Exhibitions of Modern European Painting 1905-1915
Raphael Rosenberg (PI), Christina Bartosch, Nirmalie Muloli, Tanja Jenni
FWF project (January 2018 – January 2021)
The project aims to study the history of a crucial moment of modern European painting from the perspective of exhibitions or, more precisely, through the corresponding exhibition catalogues: the period from 1905 to 1915, a time of a particularly dense rise of avant-garde movements such as Fauvism (originated 1905 at the Salon d’Automne, Paris), Cubism, Futurism, Rayonism, Orphism, Suprematism (founded at the 1915 exhibition 0,10 in St. Petersburg). The core of the project is the creation of a database of exhibitions (by using the data from the corresponding catalogues) taking place in this period, where living European artists participated. We assume to include ca. 600 exhibitions with roughly 180.000 paintings and 2.000-3.000 artists. The database will be as exhaustive as possible and openly accessible on the internet.
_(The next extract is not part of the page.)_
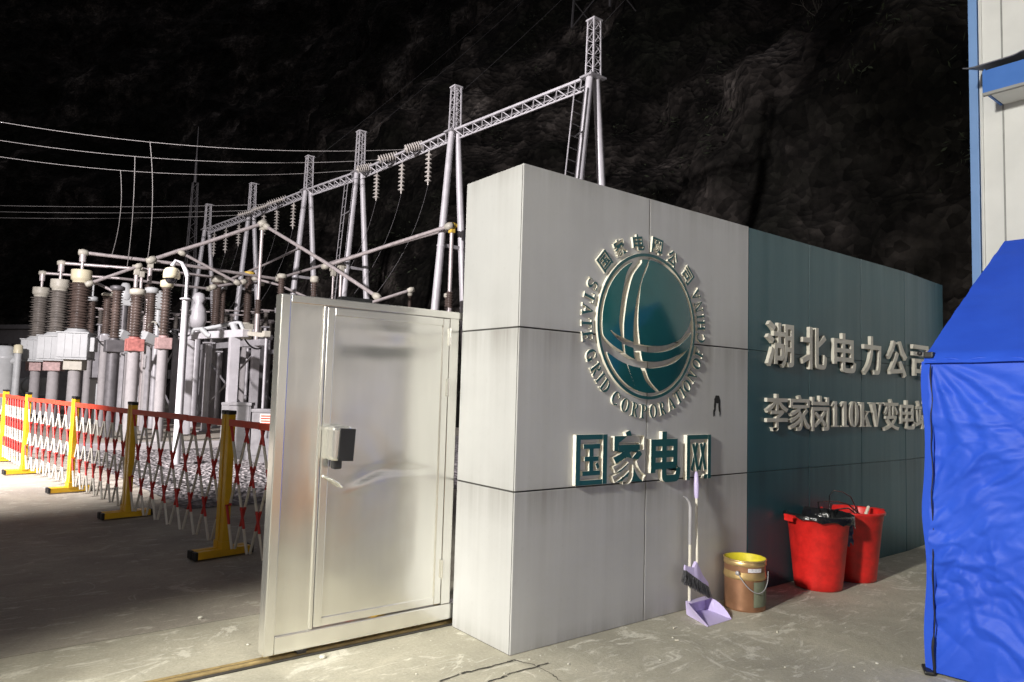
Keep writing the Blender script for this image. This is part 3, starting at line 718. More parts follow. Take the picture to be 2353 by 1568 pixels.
# broom leaning on the wall
br = thing('broom', 'lavender broom with cream pole leaning against the grey cladding', 'broom', (1.43, -0.12, 0))
b_top = ply(1600, 1084, -0.035); b_bot = ply(1602, 1305, -0.105)
b_g = b_top.lerp(b_bot, 0.27)
m = MB(); m.tube(b_g, b_bot, 0.0095, n=12); m.build('pole', 'cream_pole', br)
m = MB(); dv = (b_top-b_bot).normalized(); m.path([b_g-dv*.01, b_g+dv*.02, b_g.lerp(b_top, .5), b_top-dv*.02, b_top], [.012, .017, .018, .014, .007], 12); m.build('grip', 'lavender', br)
m = MB(); u = (ply(1641, 1362, -0.13)-ply(1572, 1312, -0.11)).normalized(); c0 = ply(1573, 1309, -0.11); nrm = Vector((0, 1, 0))
prof = [(0.0, .030, .008), (.05, .040, .012), (.095, .055, .016), (.125, .105, .02), (.15, .085, .019), (.20, .048, .015), (.27, .026, .010)]
P = []
for a, h_, t in prof:
    b = c0+u*a; up = Vector((0, 0, 1))*h_
    P += [b-nrm*t-Vector((0, 0, .004)), b+nrm*t-Vector((0, 0, .004)), b+nrm*t*.6+up, b-nrm*t*.6+up]
F = [(0, 1, 2, 3), (27, 26, 25, 24)]
for i in range(6):
    for k in range(4): F.append((i*4+k, i*4+(k+1) % 4, (i+1)*4+(k+1) % 4, (i+1)*4+k))
m.add(P, [f[::-1] for f in F]); m.build('head', 'lavender', br)
m = MB(); rnd = random.Random(5)
for k in range(420):
    a = rnd.uniform(0.0, .27); b = c0+u*a+nrm*rnd.uniform(-.014, .014)-Vector((0, 0, .002))
    e = b+Vector((rnd.gauss((a-.12)*.18, .006), rnd.gauss(-.005, .006), -rnd.uniform(.070, .088)))
    m.tube(b, e, .0016, .0010, 3, 0, False)
m.build('bristles', 'bristle', br)
# paint tin
tin = thing('paint_tin', 'empty copper coloured paint tin with yellow inside and brass bands', 'paint tin', (1.955, -0.19, 0))
R0 = 0.143; hT = 0.345; tc_ = (1.955, -0.185, 0)
m = MB(); m.lathe([(R0*.97, 0), (R0*.99, .004), (R0*.99, .012), (R0*.975, .02), (R0*.975, .215)], tc_, 40, cap=False); m.lathe([(R0*.98, .262), (R0*.98, .305)], tc_, 40, cap=False)
m.build('body', 'copper_tin', tin)
m = MB()
for z in (.222, .312): m.lathe([(R0*.975, z-.010), (R0*1.01, z-.006), (R0*1.015, z+.004), (R0*1.0, z+.018), (R0*.98, z+.042 if z < .3 else z+.024)], tc_, 40, cap=False)
m.lathe([(R0*.98, hT-.012), (R0*1.03, hT-.008), (R0*1.03, hT), (R0*.985, hT+.001)], tc_, 40, cap=False); m.build('band', 'brass_tin', tin)
m = MB(); m.lathe([(R0*.985, hT), (R0*.95, hT-.004), (R0*.95, .02), (0.0, .02)], tc_, 40, cap=False); m.build('inside', 'yellow_inside', tin)
def wrap(a0, a1, z0, z1, r, nn=12):
    m = MB(); P = []
    for i in range(nn+1):
        a = math.radians(a0+(a1-a0)*i/nn)
        P += [(tc_[0]+r*math.cos(a), tc_[1]+r*math.sin(a), z0), (tc_[0]+r*math.cos(a), tc_[1]+r*math.sin(a), z1)]
    m.add(P, [(2*i, 2*i+2, 2*i+3, 2*i+1) for i in range(nn)], 0, True); return m
wrap(238, 312, .035, .205, R0*1.004).build('label', 'green_label', tin)
wrap(222, 262, .270, .296, R0*1.004).build('sticker', 'paper_label', tin)
m = MB(); aa = [math.radians(196), math.radians(262)]
pts = []
for i in range(15):
    t = i/14; a = aa[0]+(math.radians(300)-aa[0])*t; z = .262-.125*math.sin(math.pi*min(1, t*1.02))
    pts.append((tc_[0]+(R0+.012+.012*math.sin(math.pi*t))*math.cos(a), tc_[1]+(R0+.012+.012*math.sin(math.pi*t))*math.sin(a), z))
m.path(pts, .0035, 6); m.lathe([(0, 0), (.016, 0), (.013, .010), (0, .011)], pts[0], 12, 0, (math.cos(aa[0]), math.sin(aa[0]), 0)); m.build('handle', 'galvanised', tin)

# red bins
def bin_thing(label, loc):
    r = thing('litter_bin', label, 'bin', loc, 'red plastic bins'); x, y = loc[0], loc[1]; hB = .565
    m = MB()
    m.lathe([(.0, .004), (.165, .0), (.176, .006), (.180, .04), (.225, hB-.075), (.229, hB-.070), (.232, hB-.03), (.246, hB-.022), (.250, hB-.008), (.247, hB), (.236, hB), (.230, hB-.01), (.222, hB-.08), (.172, .03), (0, .03)], (x, y, 0), 56)
    m.build('shell', 'bin_red', r)
    for sg, ang in ((1, math.radians(160)), (-1, math.radians(-20))):
        dx, dy = math.cos(ang), math.sin(ang); k = MB(); R = Matrix.Rotation(ang, 3, 'Z')
        k.bev((x+dx*.262, y+dy*.262, hB-.008), (.052, .105, .022), .006, 0, R); k.bev((x+dx*.282, y+dy*.282, hB-.030), (.012, .095, .034), .004, 0, R)
        k.build('handle', 'bin_red', r)
    return r
def behind(px, py, r):
    p = lev(px, py, 0); d = p-CAM; d.z = 0; return (p+d.normalized()*r).to_tuple()
B1 = behind(1880, 1361, .176); B2 = behind(1960, 1340, .176)
bin1 = bin_thing('red plastic bin lined with a black bag, nearer the paint tin', B1)
bin2 = copy_tree(bin1, B2, 'red plastic bin behind the bag-lined one, with wire loops and white tube inside')
def liner(c, hB, seed, drape_dir):
    m = MB(); rnd = random.Random(seed); n_ = 72; rows = 9; P = []
    for k in range(rows):
        for i in range(n_):
            a = 2*math.pi*i/n_; w_ = 0.5+0.5*math.cos(a-drape_dir)
            nz = noise.noise(Vector((math.cos(a)*4, math.sin(a)*4, k*.7+seed))); t = k/(rows-1)
            dr = 0.020+0.060*w_**2
            if t < .4: s_ = t/.4; r_ = .195+.036*s_+.010*nz*(1-s_); z = hB-.13+.152*s_+.008*nz*s_
            elif t < .6: s_ = (t-.4)/.2; r_ = .231+.034*s_+.005*nz; z = hB+.020+.006*nz-.008*s_
            else: s_ = (t-.6)/.4; r_ = .265+.004*s_+.012*nz*s_; z = hB+.012-dr*s_*(1+.5*nz)
            P.append((c[0]+r_*math.cos(a), c[1]+r_*math.sin(a), z))
    m.add(P, [(k*n_+i, k*n_+(i+1) % n_, (k+1)*n_+(i+1) % n_, (k+1)*n_+i) for k in range(rows-1) for i in range(n_)], 0, True)
    k0 = [(c[0], c[1], hB-.15)]; m.add([P[i] for i in range(n_)]+k0, [((i+1) % n_, i, n_) for i in range(n_)], 0, True)
    return m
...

Within the time-frame the quantitative and qualitative analysis of the collected data will serve to outline:
1. The geography and networks of modern painting: Where (in which cities and institutions), when, and with whom did artists exhibit?
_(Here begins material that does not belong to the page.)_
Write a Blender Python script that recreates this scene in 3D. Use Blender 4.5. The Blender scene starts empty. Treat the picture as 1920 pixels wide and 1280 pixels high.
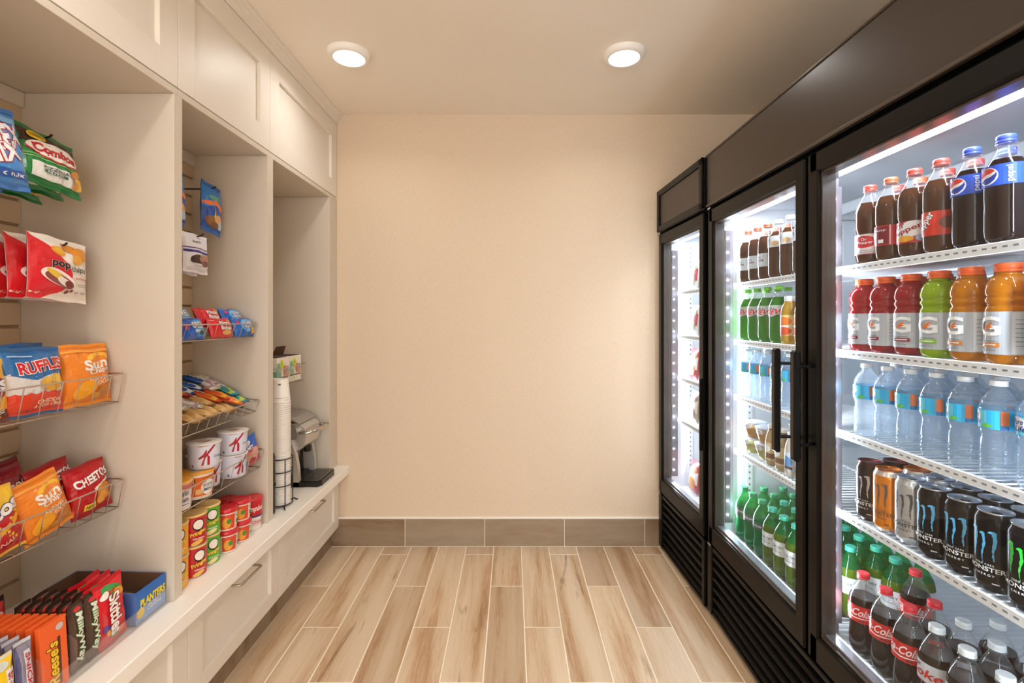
import bpy, bmesh, math, random
from mathutils import Vector, Matrix, noise
PI = math.pi
sc = bpy.context.scene
COL = sc.collection

# ---------------------------------------------------------------- camera
cam_d = bpy.data.cameras.new('camera')
cam_d.sensor_width = 36.0
cam_d.lens = 36.0 * 900 / 1920
cam_d.shift_y = -43 / 1920
cam_d.clip_start = 0.02
cam = bpy.data.objects.new('camera', cam_d)
cam.location = (0, 0, 1.286)
cam.rotation_euler = (PI / 2, 0, 0)
COL.objects.link(cam)
sc.camera = cam

# ---------------------------------------------------------------- world, exposure
world = bpy.data.worlds.new('world')
sc.world = world
world.use_nodes = True
wb = world.node_tree.nodes['Background']
wb.inputs['Color'].default_value = (1.0, 0.985, 0.96, 1)
wb.inputs['Strength'].default_value = 2.9
sc.view_settings.view_transform = 'Standard'
sc.view_settings.look = 'None'
sc.view_settings.gamma = 1.0
sc.view_settings.use_curve_mapping = False
sc.view_settings.exposure = 0.60
sc.cycles.max_bounces = 10
sc.cycles.diffuse_bounces = 5
sc.cycles.glossy_bounces = 4
sc.cycles.transmission_bounces = 6
sc.cycles.transparent_max_bounces = 40
sc.cycles.sample_clamp_indirect = 6.0
sc.cycles.use_denoising = True
sc.cycles.caustics_reflective = False
sc.cycles.caustics_refractive = False

WARM = (1.0, 0.98, 0.95)
COOL = (0.86, 0.93, 1.0)
CEIL_LIGHT_W = 2.3
# round ceiling lamps: the two in the photo and the rows that go on behind the camera
LAMPS = [(-0.709, 2.09), (0.488, 2.09), (-0.709, 0.72), (0.488, 0.72), (-0.709, -0.7), (0.488, -0.7)]


def area(name, loc, rot, sx, sy, power, color, shape='RECTANGLE', aim=None):
    if aim:
        rot = Vector(aim).to_track_quat('-Z', 'Y' if abs(Vector(aim).z) < .9 else 'X').to_euler()
    l = bpy.data.lights.new(name, 'AREA')
    l.shape = shape
    l.size = sx
    l.size_y = sy
    l.energy = power
    l.color = color
    o = bpy.data.objects.new(name, l)
    o.location = loc
    o.rotation_euler = rot
    COL.objects.link(o)
    return o


for lx, ly in LAMPS:
    area('ceiling_lamp_glow', (lx, ly, 2.405), (0, 0, 0), 0.13, 0.13, CEIL_LIGHT_W * (.62 if ly > 1.5 else 1.15), WARM, 'DISK').data.spread = 2.65

# ---------------------------------------------------------------- materials


def lin(h):
    if not isinstance(h, str):
        return (h[0], h[1], h[2], 1)
    h = h.lstrip('#')
    c = [int(h[i:i + 2], 16) / 255 for i in (0, 2, 4)]
    c = [x / 12.92 if x <= 0.04045 else ((x + 0.055) / 1.055) ** 2.4 for x in c]
    return (c[0], c[1], c[2], 1)


_M = {}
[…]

2. The chronology and geography of exhibiting new forms and propagating “isms”: Which kinds of paintings were exhibited when and where?
3.The exhibiting strategies of modern painters: How did artists choose the works to present in which exhibitions? Did they pursue specific policies to make themselves publicly known?
The project will deliver a new and much broader ground for our knowledge and understanding of the history of European painting in the early 20th century. We venture to assert that it will change our understanding of Abstract Art and to some extent of the general phenomenon of Avant-gardes at the beginning of the 20th century.